Uso de IA para fins bélicos é debatido no Brasil

Apesar do exemplo de violações dos direitos humanos em Israel, o projeto de lei brasileiro que busca regular a inteligência artificial prevê o uso de armas autônomas. Em entrevista ao *desinformante em abril, Paulo Rená, integrante da organização AqualtuneLab e doutorando em Direito, Estado e Democracia na Universidade de Brasília, disse que o tema é “complexo e perigoso” e que entrou no documento sem discussão prévia. “Se o Estado tem errado repetidamente em reconhecer pessoas, especialmente negras, é inaceitável que a lei permita qualquer uso dessa mesma tecnologia para matar. É necessário dizer o óbvio: os erros seriam incorrigíveis”, disse Rená. A organização Data Privacy, em sua análise do projeto de lei, também condenou a previsão.

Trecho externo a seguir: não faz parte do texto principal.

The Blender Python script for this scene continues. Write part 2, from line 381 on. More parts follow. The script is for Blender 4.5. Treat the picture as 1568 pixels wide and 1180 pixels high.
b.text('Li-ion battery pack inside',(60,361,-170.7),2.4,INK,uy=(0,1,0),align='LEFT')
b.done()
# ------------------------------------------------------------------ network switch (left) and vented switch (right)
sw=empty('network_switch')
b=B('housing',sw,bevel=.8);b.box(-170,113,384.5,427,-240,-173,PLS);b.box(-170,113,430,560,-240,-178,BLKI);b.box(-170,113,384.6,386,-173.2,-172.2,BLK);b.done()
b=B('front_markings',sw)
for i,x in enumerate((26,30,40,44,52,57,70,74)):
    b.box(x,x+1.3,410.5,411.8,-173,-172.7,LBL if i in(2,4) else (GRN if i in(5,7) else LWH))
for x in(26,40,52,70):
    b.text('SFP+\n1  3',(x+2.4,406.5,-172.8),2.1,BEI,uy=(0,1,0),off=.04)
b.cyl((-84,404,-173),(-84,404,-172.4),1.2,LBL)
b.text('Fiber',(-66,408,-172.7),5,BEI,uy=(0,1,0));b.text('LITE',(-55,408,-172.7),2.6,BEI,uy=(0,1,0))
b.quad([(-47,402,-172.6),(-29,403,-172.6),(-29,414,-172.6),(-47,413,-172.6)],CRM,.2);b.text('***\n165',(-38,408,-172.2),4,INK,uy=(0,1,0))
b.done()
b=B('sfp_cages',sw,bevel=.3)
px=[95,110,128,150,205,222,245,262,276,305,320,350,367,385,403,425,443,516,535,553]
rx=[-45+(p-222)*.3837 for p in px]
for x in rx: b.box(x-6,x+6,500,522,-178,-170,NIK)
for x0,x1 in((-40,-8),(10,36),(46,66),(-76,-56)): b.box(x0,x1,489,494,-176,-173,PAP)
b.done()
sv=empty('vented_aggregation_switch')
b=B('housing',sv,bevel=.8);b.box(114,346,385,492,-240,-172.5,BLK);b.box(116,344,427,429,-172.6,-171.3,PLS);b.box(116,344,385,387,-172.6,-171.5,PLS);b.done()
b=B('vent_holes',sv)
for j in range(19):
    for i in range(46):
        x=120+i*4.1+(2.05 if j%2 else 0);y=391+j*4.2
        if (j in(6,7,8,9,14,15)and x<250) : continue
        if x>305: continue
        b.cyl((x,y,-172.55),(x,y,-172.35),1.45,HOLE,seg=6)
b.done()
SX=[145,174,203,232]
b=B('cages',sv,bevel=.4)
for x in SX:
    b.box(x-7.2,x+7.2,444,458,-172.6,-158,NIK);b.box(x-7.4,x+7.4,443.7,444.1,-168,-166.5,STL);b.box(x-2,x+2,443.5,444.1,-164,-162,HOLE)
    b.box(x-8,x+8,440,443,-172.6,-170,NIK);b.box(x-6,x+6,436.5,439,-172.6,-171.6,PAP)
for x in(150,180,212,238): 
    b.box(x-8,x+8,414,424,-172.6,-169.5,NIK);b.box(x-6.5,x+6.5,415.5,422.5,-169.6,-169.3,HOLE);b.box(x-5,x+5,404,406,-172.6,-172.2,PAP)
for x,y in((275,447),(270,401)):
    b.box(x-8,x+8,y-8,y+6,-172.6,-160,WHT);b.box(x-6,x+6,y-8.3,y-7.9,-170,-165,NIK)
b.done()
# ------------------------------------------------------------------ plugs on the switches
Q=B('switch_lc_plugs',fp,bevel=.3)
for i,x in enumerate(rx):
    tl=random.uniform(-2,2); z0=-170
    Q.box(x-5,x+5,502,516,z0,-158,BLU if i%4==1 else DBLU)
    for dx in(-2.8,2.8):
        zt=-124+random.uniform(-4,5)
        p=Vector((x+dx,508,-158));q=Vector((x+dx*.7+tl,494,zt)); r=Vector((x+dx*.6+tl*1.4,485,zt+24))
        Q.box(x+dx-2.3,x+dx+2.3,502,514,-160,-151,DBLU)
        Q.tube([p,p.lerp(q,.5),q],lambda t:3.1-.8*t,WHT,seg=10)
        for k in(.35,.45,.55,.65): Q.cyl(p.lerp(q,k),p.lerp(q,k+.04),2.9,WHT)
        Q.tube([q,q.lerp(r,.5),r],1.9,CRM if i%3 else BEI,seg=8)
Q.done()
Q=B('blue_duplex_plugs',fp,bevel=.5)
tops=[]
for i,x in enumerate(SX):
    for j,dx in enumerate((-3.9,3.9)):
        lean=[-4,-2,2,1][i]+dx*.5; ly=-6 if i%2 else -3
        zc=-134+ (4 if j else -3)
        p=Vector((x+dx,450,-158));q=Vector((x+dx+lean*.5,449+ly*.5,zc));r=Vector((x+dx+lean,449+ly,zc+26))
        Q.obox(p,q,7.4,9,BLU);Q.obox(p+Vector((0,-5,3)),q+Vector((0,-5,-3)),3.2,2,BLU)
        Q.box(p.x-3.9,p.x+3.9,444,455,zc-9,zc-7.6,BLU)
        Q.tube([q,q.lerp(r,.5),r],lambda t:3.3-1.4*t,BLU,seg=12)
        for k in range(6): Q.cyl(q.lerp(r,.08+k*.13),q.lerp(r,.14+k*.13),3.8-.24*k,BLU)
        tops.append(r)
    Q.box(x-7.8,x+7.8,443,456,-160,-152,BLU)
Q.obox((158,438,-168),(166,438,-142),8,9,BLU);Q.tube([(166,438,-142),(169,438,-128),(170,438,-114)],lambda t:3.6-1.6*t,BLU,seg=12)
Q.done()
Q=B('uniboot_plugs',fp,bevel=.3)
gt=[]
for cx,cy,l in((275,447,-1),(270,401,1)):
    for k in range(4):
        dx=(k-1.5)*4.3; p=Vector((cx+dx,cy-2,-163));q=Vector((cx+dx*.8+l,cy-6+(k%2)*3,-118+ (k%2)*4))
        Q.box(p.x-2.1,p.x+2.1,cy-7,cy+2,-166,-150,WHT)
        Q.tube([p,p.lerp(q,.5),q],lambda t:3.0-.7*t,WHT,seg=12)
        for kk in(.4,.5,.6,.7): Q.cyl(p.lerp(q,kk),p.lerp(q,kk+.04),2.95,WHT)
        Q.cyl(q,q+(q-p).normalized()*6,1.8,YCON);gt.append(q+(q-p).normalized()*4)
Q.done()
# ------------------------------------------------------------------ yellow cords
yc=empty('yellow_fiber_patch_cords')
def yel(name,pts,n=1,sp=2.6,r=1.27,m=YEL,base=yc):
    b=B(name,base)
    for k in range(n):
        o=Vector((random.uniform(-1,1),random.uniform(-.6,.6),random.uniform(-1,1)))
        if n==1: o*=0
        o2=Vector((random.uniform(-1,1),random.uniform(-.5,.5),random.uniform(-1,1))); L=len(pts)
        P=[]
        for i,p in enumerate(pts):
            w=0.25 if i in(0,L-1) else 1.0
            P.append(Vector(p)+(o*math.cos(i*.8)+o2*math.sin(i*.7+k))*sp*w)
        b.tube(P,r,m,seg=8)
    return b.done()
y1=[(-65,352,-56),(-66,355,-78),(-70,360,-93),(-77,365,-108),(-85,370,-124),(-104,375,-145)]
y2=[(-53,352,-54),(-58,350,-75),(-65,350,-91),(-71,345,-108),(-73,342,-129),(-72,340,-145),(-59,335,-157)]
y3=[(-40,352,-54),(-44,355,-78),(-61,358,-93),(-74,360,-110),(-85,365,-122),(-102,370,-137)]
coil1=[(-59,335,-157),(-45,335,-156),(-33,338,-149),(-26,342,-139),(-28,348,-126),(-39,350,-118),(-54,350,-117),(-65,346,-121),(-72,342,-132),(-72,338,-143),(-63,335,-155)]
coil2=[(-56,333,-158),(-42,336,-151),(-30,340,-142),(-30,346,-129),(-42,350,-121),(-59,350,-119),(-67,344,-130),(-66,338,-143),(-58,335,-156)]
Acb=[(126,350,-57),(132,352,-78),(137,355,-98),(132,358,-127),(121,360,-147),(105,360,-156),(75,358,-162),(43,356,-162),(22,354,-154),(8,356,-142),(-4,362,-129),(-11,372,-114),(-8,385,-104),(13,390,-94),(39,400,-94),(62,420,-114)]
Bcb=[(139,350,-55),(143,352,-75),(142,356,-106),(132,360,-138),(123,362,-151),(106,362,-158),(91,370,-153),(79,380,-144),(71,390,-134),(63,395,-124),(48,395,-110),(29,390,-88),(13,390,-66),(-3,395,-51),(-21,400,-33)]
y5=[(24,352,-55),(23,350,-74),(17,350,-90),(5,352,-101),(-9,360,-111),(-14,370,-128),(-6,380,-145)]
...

Outro tema que é elencado pelo PL 2338 é o uso de IA para reconhecimento facial, o que também vem carregado de críticas, como da campanha Tire Meu Rosto da Sua Mira, que requer o banimento total dessa tecnologia na Segurança Pública brasileira, diante de evidências de abuso e falta de transparência. “A capacidade de identificar individualmente e rastrear pessoas mina direitos como os de privacidade e proteção de dados, de liberdade de expressão e de reunião, de igualdade e de não-discriminação”, coloca a campanha. 

Um levantamento recente publicado pelo Poder 360 mostrou que, em 2023, o Superior Tribunal de Justiça, emitiu 377 decisões revogando a prisão provisória ou absolvendo réus por falhas no seu reconhecimento como autores de crimes. Dessas decisões, 281 (74,6%) foram fundamentadas pela existência de erros na identificação por meio de fotografias.